[Scene modeling code data]
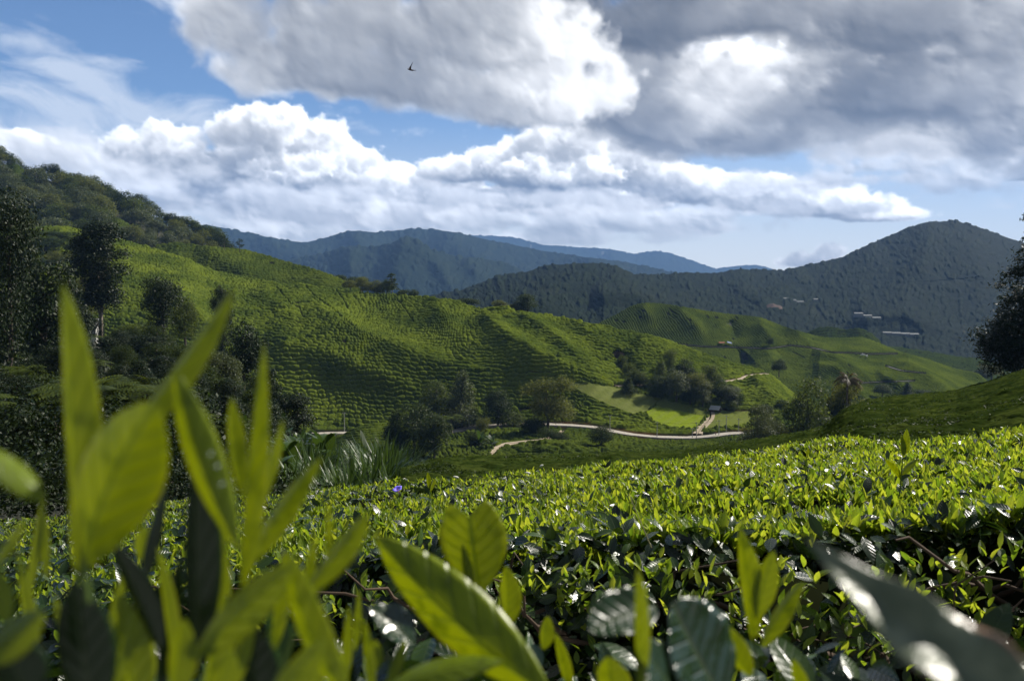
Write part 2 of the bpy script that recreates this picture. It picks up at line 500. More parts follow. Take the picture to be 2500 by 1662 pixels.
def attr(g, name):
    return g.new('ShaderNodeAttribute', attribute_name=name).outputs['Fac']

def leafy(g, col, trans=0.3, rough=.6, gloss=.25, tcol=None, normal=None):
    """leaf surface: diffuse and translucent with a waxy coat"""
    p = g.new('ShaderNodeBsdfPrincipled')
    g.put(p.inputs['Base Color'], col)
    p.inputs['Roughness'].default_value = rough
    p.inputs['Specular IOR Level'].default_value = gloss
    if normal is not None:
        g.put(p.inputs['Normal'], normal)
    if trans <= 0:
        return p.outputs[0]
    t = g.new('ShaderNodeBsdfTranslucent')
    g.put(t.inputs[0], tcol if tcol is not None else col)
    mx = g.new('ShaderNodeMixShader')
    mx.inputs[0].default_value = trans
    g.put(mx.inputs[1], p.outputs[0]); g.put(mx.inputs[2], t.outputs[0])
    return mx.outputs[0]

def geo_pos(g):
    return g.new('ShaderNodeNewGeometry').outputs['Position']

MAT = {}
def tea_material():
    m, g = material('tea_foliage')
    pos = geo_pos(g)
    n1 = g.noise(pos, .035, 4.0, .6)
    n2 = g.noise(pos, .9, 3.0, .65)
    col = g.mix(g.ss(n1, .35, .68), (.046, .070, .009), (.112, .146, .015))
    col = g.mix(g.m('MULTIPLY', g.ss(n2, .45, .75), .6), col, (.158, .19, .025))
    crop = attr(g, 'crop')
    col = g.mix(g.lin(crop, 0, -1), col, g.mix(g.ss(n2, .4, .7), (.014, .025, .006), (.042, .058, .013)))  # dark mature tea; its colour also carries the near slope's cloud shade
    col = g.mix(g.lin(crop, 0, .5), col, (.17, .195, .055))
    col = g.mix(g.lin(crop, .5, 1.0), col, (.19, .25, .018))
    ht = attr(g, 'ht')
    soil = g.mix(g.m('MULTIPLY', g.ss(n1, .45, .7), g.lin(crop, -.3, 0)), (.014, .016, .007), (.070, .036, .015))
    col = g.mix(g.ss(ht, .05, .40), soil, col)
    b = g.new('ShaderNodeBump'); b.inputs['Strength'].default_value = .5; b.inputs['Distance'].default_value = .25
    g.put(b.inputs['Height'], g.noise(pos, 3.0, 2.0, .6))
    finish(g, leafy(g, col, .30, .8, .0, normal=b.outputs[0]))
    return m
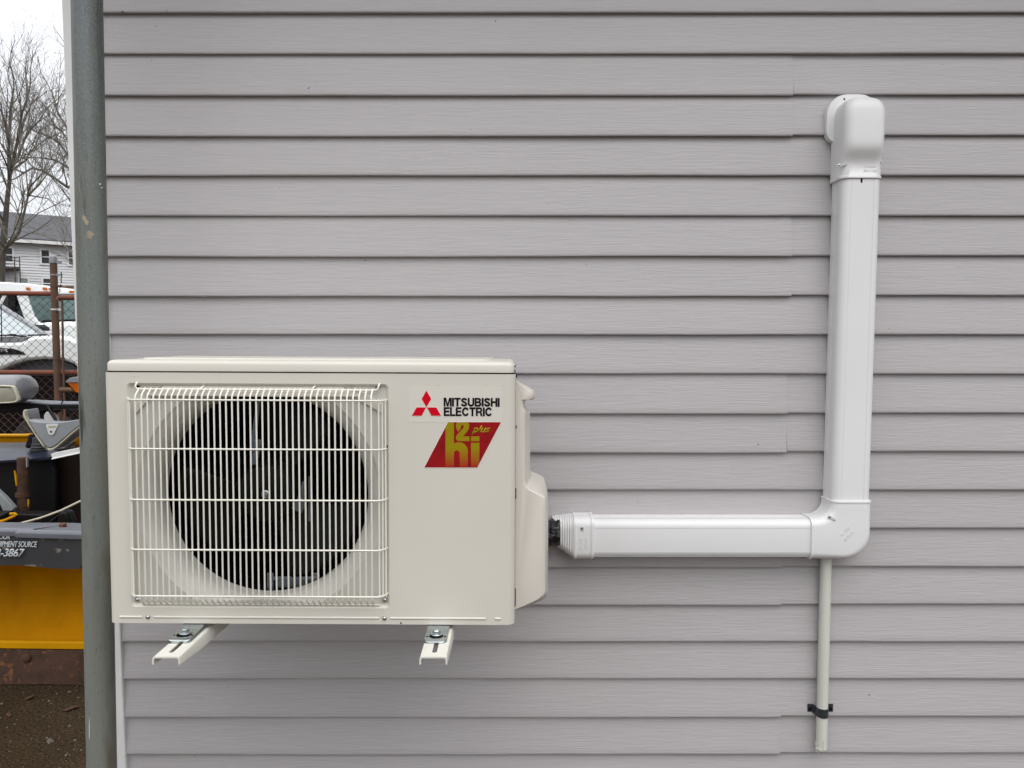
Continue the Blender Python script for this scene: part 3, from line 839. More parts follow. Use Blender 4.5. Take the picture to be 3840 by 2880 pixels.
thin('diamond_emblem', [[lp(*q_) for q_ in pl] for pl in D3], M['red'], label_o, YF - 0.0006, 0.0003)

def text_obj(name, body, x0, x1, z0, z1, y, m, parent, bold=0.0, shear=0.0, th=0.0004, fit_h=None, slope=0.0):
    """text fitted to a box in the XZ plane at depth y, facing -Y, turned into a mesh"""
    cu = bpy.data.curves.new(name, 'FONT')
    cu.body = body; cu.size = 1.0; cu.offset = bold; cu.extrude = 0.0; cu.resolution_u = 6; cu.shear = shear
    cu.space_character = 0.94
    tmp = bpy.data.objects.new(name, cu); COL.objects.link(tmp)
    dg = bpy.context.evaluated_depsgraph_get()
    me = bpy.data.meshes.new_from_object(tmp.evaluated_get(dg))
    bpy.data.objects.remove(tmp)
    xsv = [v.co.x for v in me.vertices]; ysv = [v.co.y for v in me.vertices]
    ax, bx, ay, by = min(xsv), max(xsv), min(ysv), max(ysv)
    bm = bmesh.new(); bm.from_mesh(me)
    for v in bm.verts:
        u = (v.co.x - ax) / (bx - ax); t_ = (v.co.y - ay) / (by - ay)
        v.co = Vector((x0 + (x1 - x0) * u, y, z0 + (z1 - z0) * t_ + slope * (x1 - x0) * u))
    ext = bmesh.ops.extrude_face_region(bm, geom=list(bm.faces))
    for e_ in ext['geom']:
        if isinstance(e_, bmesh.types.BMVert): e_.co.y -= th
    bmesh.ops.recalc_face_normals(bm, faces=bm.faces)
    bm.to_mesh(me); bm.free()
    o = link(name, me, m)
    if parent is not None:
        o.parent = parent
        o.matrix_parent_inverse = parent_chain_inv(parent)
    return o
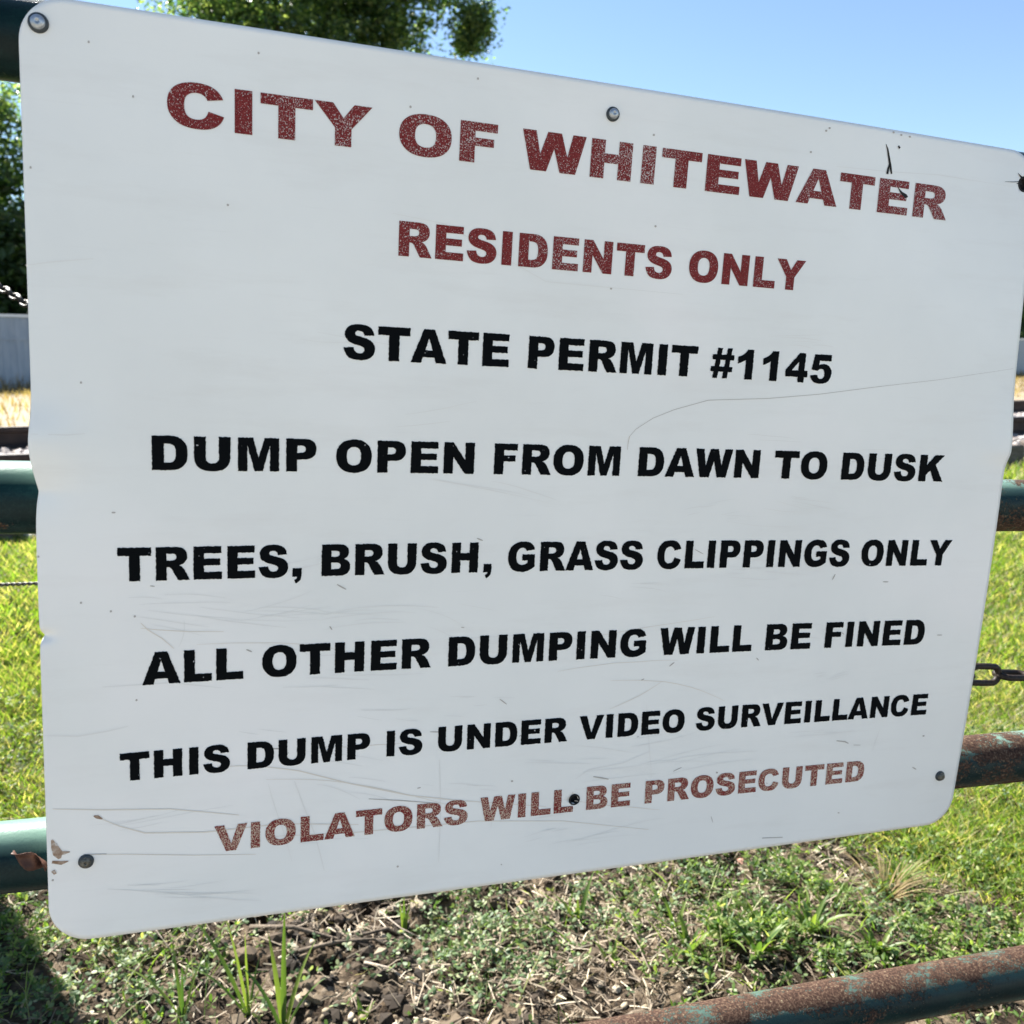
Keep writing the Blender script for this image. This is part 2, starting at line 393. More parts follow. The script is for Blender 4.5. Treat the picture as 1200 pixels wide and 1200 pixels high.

* _Exercise goal_
Without including any picture, repeat the data exactly.

* _Output for this exercise_
Write part 2 of the bpy script that recreates this picture. It picks up at line 500. More parts follow. Take the picture to be 2500 by 1662 pixels.
def attr(g, name):
    return g.new('ShaderNodeAttribute', attribute_name=name).outputs['Fac']

def leafy(g, col, trans=0.3, rough=.6, gloss=.25, tcol=None, normal=None):
    """leaf surface: diffuse and translucent with a waxy coat"""
    p = g.new('ShaderNodeBsdfPrincipled')
    g.put(p.inputs['Base Color'], col)
    p.inputs['Roughness'].default_value = rough
    p.inputs['Specular IOR Level'].default_value = gloss
    if normal is not None:
        g.put(p.inputs['Normal'], normal)
    if trans <= 0:
        return p.outputs[0]
    t = g.new('ShaderNodeBsdfTranslucent')
    g.put(t.inputs[0], tcol if tcol is not None else col)
    mx = g.new('ShaderNodeMixShader')
    mx.inputs[0].default_value = trans
    g.put(mx.inputs[1], p.outputs[0]); g.put(mx.inputs[2], t.outputs[0])
    return mx.outputs[0]

def geo_pos(g):
    return g.new('ShaderNodeNewGeometry').outputs['Position']

MAT = {}
def tea_material():
    m, g = material('tea_foliage')
    pos = geo_pos(g)
    n1 = g.noise(pos, .035, 4.0, .6)
    n2 = g.noise(pos, .9, 3.0, .65)
    col = g.mix(g.ss(n1, .35, .68), (.046, .070, .009), (.112, .146, .015))
    col = g.mix(g.m('MULTIPLY', g.ss(n2, .45, .75), .6), col, (.158, .19, .025))
    crop = attr(g, 'crop')
    col = g.mix(g.lin(crop, 0, -1), col, g.mix(g.ss(n2, .4, .7), (.014, .025, .006), (.042, .058, .013)))  # dark mature tea; its colour also carries the near slope's cloud shade
    col = g.mix(g.lin(crop, 0, .5), col, (.17, .195, .055))
    col = g.mix(g.lin(crop, .5, 1.0), col, (.19, .25, .018))
    ht = attr(g, 'ht')
    soil = g.mix(g.m('MULTIPLY', g.ss(n1, .45, .7), g.lin(crop, -.3, 0)), (.014, .016, .007), (.070, .036, .015))
    col = g.mix(g.ss(ht, .05, .40), soil, col)
    b = g.new('ShaderNodeBump'); b.inputs['Strength'].default_value = .5; b.inputs['Distance'].default_value = .25
    g.put(b.inputs['Height'], g.noise(pos, 3.0, 2.0, .6))
    finish(g, leafy(g, col, .30, .8, .0, normal=b.outputs[0]))
    return m
Continue the Blender Python script for this scene: part 3, from line 839. More parts follow. Use Blender 4.5. Take the picture to be 3840 by 2880 pixels.
thin('diamond_emblem', [[lp(*q_) for q_ in pl] for pl in D3], M['red'], label_o, YF - 0.0006, 0.0003)

def text_obj(name, body, x0, x1, z0, z1, y, m, parent, bold=0.0, shear=0.0, th=0.0004, fit_h=None, slope=0.0):
    """text fitted to a box in the XZ plane at depth y, facing -Y, turned into a mesh"""
    cu = bpy.data.curves.new(name, 'FONT')
    cu.body = body; cu.size = 1.0; cu.offset = bold; cu.extrude = 0.0; cu.resolution_u = 6; cu.shear = shear
    cu.space_character = 0.94
    tmp = bpy.data.objects.new(name, cu); COL.objects.link(tmp)
    dg = bpy.context.evaluated_depsgraph_get()
    me = bpy.data.meshes.new_from_object(tmp.evaluated_get(dg))
    bpy.data.objects.remove(tmp)
    xsv = [v.co.x for v in me.vertices]; ysv = [v.co.y for v in me.vertices]
    ax, bx, ay, by = min(xsv), max(xsv), min(ysv), max(ysv)
    bm = bmesh.new(); bm.from_mesh(me)
    for v in bm.verts:
        u = (v.co.x - ax) / (bx - ax); t_ = (v.co.y - ay) / (by - ay)
        v.co = Vector((x0 + (x1 - x0) * u, y, z0 + (z1 - z0) * t_ + slope * (x1 - x0) * u))
    ext = bmesh.ops.extrude_face_region(bm, geom=list(bm.faces))
    for e_ in ext['geom']:
        if isinstance(e_, bmesh.types.BMVert): e_.co.y -= th
    bmesh.ops.recalc_face_normals(bm, faces=bm.faces)
    bm.to_mesh(me); bm.free()
    o = link(name, me, m)
    if parent is not None:
        o.parent = parent
        o.matrix_parent_inverse = parent_chain_inv(parent)
    return o
Keep writing the Blender script for this image. This is part 2, starting at line 393. More parts follow. The script is for Blender 4.5. Treat the picture as 1200 pixels wide and 1200 pixels high.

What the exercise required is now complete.